▶ Exercise task:
Take the data that follows and retype it word for word.

▶ Dataset content:
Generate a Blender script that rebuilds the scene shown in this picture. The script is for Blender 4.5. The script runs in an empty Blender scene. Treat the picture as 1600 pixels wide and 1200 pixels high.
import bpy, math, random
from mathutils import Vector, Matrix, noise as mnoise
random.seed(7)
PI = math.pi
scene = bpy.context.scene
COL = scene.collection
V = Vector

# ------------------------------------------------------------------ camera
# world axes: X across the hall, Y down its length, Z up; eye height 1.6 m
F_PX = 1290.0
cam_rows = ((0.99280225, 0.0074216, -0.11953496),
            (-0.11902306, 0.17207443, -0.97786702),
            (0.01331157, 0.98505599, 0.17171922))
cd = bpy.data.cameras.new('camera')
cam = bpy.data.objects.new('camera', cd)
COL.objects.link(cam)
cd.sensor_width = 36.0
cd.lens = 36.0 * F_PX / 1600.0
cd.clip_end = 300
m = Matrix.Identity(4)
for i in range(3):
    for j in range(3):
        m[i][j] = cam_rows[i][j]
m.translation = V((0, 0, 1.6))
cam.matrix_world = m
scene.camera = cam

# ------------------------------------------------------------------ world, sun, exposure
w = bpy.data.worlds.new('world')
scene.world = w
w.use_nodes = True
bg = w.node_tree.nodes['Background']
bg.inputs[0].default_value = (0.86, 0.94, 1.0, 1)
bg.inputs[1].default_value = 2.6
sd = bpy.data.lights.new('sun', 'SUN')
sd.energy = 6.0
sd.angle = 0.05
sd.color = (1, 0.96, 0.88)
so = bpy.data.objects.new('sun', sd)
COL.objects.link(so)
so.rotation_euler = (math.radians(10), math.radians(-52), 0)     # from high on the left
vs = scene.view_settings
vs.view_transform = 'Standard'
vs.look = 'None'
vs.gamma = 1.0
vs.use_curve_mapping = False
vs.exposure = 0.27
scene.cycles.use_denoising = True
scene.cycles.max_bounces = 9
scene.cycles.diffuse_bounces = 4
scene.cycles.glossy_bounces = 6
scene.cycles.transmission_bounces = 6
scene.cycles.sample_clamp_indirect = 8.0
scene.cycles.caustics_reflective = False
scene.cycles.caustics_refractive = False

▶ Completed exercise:
Generate a Blender script that rebuilds the scene shown in this picture. The script is for Blender 4.5. The script runs in an empty Blender scene. Treat the picture as 1600 pixels wide and 1200 pixels high.
import bpy, math, random
from mathutils import Vector, Matrix, noise as mnoise
random.seed(7)
PI = math.pi
scene = bpy.context.scene
COL = scene.collection
V = Vector

# ------------------------------------------------------------------ camera
# world axes: X across the hall, Y down its length, Z up; eye height 1.6 m
F_PX = 1290.0
cam_rows = ((0.99280225, 0.0074216, -0.11953496),
            (-0.11902306, 0.17207443, -0.97786702),
            (0.01331157, 0.98505599, 0.17171922))
cd = bpy.data.cameras.new('camera')
cam = bpy.data.objects.new('camera', cd)
COL.objects.link(cam)
cd.sensor_width = 36.0
cd.lens = 36.0 * F_PX / 1600.0
cd.clip_end = 300
m = Matrix.Identity(4)
for i in range(3):
    for j in range(3):
        m[i][j] = cam_rows[i][j]
m.translation = V((0, 0, 1.6))
cam.matrix_world = m
scene.camera = cam

# ------------------------------------------------------------------ world, sun, exposure
w = bpy.data.worlds.new('world')
scene.world = w
w.use_nodes = True
bg = w.node_tree.nodes['Background']
bg.inputs[0].default_value = (0.86, 0.94, 1.0, 1)
bg.inputs[1].default_value = 2.6
sd = bpy.data.lights.new('sun', 'SUN')
sd.energy = 6.0
sd.angle = 0.05
sd.color = (1, 0.96, 0.88)
so = bpy.data.objects.new('sun', sd)
COL.objects.link(so)
so.rotation_euler = (math.radians(10), math.radians(-52), 0)     # from high on the left
vs = scene.view_settings
vs.view_transform = 'Standard'
vs.look = 'None'
vs.gamma = 1.0
vs.use_curve_mapping = False
vs.exposure = 0.27
scene.cycles.use_denoising = True
scene.cycles.max_bounces = 9
scene.cycles.diffuse_bounces = 4
scene.cycles.glossy_bounces = 6
scene.cycles.transmission_bounces = 6
scene.cycles.sample_clamp_indirect = 8.0
scene.cycles.caustics_reflective = False
scene.cycles.caustics_refractive = False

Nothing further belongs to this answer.